- **YOUR TASK**: Write out the records below word for word, please.

(Saved entries)
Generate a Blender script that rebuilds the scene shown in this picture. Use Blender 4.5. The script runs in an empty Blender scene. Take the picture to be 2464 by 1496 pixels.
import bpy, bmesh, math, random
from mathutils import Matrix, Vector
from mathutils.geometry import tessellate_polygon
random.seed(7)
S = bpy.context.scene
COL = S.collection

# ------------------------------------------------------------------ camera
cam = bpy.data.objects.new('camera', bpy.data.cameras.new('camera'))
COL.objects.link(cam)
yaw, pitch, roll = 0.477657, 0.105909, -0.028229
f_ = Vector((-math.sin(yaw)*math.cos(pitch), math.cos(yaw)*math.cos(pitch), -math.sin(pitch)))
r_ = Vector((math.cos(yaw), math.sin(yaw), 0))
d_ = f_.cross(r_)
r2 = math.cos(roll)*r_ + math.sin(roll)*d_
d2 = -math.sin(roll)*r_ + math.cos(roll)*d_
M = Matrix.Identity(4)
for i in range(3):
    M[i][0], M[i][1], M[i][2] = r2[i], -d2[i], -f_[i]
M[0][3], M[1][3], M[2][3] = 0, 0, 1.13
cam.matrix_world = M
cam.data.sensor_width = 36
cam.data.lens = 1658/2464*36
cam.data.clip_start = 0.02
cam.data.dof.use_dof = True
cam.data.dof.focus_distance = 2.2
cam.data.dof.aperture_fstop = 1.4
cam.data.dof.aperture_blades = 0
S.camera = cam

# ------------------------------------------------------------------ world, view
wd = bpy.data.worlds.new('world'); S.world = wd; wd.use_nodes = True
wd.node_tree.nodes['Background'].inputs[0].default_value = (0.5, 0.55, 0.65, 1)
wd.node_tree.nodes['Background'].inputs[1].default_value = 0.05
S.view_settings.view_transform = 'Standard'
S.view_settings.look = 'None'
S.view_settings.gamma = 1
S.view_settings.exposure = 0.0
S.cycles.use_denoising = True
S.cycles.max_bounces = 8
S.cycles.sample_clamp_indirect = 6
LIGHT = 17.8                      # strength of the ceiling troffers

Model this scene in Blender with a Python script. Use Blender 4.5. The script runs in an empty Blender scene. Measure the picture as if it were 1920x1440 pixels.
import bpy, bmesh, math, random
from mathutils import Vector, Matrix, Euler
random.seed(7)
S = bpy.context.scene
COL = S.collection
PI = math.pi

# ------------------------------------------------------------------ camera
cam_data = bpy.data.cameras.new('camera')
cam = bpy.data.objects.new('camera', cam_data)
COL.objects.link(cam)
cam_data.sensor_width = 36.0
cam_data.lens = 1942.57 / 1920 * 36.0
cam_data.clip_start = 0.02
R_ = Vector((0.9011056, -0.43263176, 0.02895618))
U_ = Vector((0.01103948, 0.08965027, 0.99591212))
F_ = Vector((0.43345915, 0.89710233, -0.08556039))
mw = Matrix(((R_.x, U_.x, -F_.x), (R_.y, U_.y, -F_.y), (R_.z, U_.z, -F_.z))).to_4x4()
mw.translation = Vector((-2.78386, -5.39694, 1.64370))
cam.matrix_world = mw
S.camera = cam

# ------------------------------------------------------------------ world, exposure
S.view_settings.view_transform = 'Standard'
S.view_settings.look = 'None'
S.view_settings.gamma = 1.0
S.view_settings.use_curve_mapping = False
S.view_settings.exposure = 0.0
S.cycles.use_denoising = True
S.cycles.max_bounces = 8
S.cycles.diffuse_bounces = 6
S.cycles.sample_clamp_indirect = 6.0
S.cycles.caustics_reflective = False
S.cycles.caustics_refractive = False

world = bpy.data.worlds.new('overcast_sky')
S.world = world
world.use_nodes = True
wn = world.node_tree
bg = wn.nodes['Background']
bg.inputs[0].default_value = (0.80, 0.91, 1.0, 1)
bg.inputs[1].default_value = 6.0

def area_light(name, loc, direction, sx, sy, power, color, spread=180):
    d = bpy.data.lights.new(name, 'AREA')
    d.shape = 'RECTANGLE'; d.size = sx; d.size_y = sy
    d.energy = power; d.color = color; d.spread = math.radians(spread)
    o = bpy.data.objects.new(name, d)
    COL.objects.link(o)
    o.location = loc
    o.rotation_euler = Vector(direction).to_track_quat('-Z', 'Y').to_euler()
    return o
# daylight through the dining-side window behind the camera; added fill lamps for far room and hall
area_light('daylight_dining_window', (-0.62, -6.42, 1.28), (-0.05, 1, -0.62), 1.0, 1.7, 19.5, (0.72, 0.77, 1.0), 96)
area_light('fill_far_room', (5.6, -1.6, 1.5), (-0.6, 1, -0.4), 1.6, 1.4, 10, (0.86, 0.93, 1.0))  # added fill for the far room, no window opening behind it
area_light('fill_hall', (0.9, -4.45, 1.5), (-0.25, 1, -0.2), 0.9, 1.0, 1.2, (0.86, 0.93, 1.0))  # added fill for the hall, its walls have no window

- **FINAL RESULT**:
Generate a Blender script that rebuilds the scene shown in this picture. Use Blender 4.5. The script runs in an empty Blender scene. Take the picture to be 2464 by 1496 pixels.
import bpy, bmesh, math, random
from mathutils import Matrix, Vector
from mathutils.geometry import tessellate_polygon
random.seed(7)
S = bpy.context.scene
COL = S.collection

# ------------------------------------------------------------------ camera
cam = bpy.data.objects.new('camera', bpy.data.cameras.new('camera'))
COL.objects.link(cam)
yaw, pitch, roll = 0.477657, 0.105909, -0.028229
f_ = Vector((-math.sin(yaw)*math.cos(pitch), math.cos(yaw)*math.cos(pitch), -math.sin(pitch)))
r_ = Vector((math.cos(yaw), math.sin(yaw), 0))
d_ = f_.cross(r_)
r2 = math.cos(roll)*r_ + math.sin(roll)*d_
d2 = -math.sin(roll)*r_ + math.cos(roll)*d_
M = Matrix.Identity(4)
for i in range(3):
    M[i][0], M[i][1], M[i][2] = r2[i], -d2[i], -f_[i]
M[0][3], M[1][3], M[2][3] = 0, 0, 1.13
cam.matrix_world = M
cam.data.sensor_width = 36
cam.data.lens = 1658/2464*36
cam.data.clip_start = 0.02
cam.data.dof.use_dof = True
cam.data.dof.focus_distance = 2.2
cam.data.dof.aperture_fstop = 1.4
cam.data.dof.aperture_blades = 0
S.camera = cam

# ------------------------------------------------------------------ world, view
wd = bpy.data.worlds.new('world'); S.world = wd; wd.use_nodes = True
wd.node_tree.nodes['Background'].inputs[0].default_value = (0.5, 0.55, 0.65, 1)
wd.node_tree.nodes['Background'].inputs[1].default_value = 0.05
S.view_settings.view_transform = 'Standard'
S.view_settings.look = 'None'
S.view_settings.gamma = 1
S.view_settings.exposure = 0.0
S.cycles.use_denoising = True
S.cycles.max_bounces = 8
S.cycles.sample_clamp_indirect = 6
LIGHT = 17.8                      # strength of the ceiling troffers

Model this scene in Blender with a Python script. Use Blender 4.5. The script runs in an empty Blender scene. Measure the picture as if it were 1920x1440 pixels.
import bpy, bmesh, math, random
from mathutils import Vector, Matrix, Euler
random.seed(7)
S = bpy.context.scene
COL = S.collection
PI = math.pi

# ------------------------------------------------------------------ camera
cam_data = bpy.data.cameras.new('camera')
cam = bpy.data.objects.new('camera', cam_data)
COL.objects.link(cam)
cam_data.sensor_width = 36.0
cam_data.lens = 1942.57 / 1920 * 36.0
cam_data.clip_start = 0.02
R_ = Vector((0.9011056, -0.43263176, 0.02895618))
U_ = Vector((0.01103948, 0.08965027, 0.99591212))
F_ = Vector((0.43345915, 0.89710233, -0.08556039))
mw = Matrix(((R_.x, U_.x, -F_.x), (R_.y, U_.y, -F_.y), (R_.z, U_.z, -F_.z))).to_4x4()
mw.translation = Vector((-2.78386, -5.39694, 1.64370))
cam.matrix_world = mw
S.camera = cam

# ------------------------------------------------------------------ world, exposure
S.view_settings.view_transform = 'Standard'
S.view_settings.look = 'None'
S.view_settings.gamma = 1.0
S.view_settings.use_curve_mapping = False
S.view_settings.exposure = 0.0
S.cycles.use_denoising = True
S.cycles.max_bounces = 8
S.cycles.diffuse_bounces = 6
S.cycles.sample_clamp_indirect = 6.0
S.cycles.caustics_reflective = False
S.cycles.caustics_refractive = False

world = bpy.data.worlds.new('overcast_sky')
S.world = world
world.use_nodes = True
wn = world.node_tree
bg = wn.nodes['Background']
bg.inputs[0].default_value = (0.80, 0.91, 1.0, 1)
bg.inputs[1].default_value = 6.0

def area_light(name, loc, direction, sx, sy, power, color, spread=180):
    d = bpy.data.lights.new(name, 'AREA')
    d.shape = 'RECTANGLE'; d.size = sx; d.size_y = sy
    d.energy = power; d.color = color; d.spread = math.radians(spread)
    o = bpy.data.objects.new(name, d)
    COL.objects.link(o)
    o.location = loc
    o.rotation_euler = Vector(direction).to_track_quat('-Z', 'Y').to_euler()
    return o
# daylight through the dining-side window behind the camera; added fill lamps for far room and hall
area_light('daylight_dining_window', (-0.62, -6.42, 1.28), (-0.05, 1, -0.62), 1.0, 1.7, 19.5, (0.72, 0.77, 1.0), 96)
area_light('fill_far_room', (5.6, -1.6, 1.5), (-0.6, 1, -0.4), 1.6, 1.4, 10, (0.86, 0.93, 1.0))  # added fill for the far room, no window opening behind it
area_light('fill_hall', (0.9, -4.45, 1.5), (-0.25, 1, -0.2), 0.9, 1.0, 1.2, (0.86, 0.93, 1.0))  # added fill for the hall, its walls have no window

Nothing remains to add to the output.